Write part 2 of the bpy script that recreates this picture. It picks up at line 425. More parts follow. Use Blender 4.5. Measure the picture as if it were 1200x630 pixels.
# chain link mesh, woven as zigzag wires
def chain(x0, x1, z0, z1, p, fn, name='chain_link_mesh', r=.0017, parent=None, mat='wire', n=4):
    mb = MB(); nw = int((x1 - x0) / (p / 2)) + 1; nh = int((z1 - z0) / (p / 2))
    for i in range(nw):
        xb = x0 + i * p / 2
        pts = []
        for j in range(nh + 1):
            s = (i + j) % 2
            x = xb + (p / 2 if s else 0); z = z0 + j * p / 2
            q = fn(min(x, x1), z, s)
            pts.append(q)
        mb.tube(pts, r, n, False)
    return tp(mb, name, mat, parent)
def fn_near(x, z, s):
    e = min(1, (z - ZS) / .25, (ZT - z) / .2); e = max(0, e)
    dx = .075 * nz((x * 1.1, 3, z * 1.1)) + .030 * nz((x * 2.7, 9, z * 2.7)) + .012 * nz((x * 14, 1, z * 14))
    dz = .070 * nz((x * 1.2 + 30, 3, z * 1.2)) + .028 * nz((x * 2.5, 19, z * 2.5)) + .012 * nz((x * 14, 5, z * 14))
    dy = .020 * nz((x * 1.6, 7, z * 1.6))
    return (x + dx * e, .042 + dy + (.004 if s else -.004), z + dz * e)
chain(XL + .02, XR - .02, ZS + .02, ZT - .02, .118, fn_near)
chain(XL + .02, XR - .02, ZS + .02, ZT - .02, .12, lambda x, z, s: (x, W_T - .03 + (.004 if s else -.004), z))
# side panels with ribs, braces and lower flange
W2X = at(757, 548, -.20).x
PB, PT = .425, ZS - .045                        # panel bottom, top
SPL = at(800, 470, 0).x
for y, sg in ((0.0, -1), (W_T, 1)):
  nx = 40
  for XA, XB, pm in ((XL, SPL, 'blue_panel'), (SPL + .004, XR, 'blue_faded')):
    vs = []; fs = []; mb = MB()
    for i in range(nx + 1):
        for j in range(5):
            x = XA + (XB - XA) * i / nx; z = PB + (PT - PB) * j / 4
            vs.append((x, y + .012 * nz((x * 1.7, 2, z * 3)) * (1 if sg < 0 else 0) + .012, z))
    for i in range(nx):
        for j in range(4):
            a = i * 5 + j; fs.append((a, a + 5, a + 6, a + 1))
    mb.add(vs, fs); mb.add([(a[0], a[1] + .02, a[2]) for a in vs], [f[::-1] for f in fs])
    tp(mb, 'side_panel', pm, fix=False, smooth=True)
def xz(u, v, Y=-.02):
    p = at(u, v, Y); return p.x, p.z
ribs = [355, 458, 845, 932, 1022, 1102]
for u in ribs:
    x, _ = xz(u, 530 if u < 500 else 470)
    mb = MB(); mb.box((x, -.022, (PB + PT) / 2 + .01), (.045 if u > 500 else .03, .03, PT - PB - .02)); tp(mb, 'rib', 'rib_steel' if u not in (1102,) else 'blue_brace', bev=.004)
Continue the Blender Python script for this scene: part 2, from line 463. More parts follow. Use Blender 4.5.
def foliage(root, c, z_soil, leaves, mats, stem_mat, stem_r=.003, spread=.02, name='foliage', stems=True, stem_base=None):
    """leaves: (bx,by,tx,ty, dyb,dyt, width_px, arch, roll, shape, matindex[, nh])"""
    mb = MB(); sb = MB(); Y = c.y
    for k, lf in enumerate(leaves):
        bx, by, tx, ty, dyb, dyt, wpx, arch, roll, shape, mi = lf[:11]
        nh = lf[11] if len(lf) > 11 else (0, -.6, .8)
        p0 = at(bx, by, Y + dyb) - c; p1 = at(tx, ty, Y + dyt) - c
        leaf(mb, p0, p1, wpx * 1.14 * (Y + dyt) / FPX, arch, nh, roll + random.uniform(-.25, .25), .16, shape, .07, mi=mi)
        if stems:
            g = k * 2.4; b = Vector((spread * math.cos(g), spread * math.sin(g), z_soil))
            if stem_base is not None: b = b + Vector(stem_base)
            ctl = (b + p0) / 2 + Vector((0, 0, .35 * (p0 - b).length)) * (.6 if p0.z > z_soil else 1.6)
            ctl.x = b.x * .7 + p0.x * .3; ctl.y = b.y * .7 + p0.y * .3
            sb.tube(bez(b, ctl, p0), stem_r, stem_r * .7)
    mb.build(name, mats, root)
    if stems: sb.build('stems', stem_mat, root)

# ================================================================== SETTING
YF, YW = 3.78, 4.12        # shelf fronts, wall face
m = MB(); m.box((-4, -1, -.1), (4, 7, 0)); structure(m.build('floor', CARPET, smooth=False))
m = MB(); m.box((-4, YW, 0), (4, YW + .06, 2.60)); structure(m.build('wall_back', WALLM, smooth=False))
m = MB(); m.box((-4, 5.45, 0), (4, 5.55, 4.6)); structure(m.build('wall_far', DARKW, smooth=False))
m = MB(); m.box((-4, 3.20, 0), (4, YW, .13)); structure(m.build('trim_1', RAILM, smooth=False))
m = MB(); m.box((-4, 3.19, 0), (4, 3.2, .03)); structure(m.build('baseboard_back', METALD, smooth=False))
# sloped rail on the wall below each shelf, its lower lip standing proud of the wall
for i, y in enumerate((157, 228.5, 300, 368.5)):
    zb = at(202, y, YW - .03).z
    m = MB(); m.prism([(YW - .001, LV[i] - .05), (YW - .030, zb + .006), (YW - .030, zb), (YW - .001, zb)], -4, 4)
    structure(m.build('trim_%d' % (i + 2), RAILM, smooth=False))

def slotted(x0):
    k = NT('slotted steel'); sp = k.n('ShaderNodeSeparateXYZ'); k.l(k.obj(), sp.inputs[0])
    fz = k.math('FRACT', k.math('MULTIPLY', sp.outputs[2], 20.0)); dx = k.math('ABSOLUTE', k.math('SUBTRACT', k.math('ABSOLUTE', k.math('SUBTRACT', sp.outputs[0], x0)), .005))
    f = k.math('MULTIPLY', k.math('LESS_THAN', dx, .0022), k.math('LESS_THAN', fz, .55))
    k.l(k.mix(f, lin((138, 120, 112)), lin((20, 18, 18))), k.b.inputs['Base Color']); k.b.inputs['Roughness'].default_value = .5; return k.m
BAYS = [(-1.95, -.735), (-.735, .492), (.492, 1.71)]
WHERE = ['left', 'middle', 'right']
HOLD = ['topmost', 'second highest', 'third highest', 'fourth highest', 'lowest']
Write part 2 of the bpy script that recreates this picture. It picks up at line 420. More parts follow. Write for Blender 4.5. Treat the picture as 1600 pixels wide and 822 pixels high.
----------
→ **TASK BRIEF**
Return a copy of every line that includes the word "this".

→ **RESULT OF THE EXERCISE**
Write part 2 of the bpy script that recreates this picture. It picks up at line 425. More parts follow. Use Blender 4.5. Measure the picture as if it were 1200x630 pixels.
Continue the Blender Python script for this scene: part 2, from line 463. More parts follow. Use Blender 4.5.
Write part 2 of the bpy script that recreates this picture. It picks up at line 420. More parts follow. Write for Blender 4.5. Treat the picture as 1600 pixels wide and 822 pixels high.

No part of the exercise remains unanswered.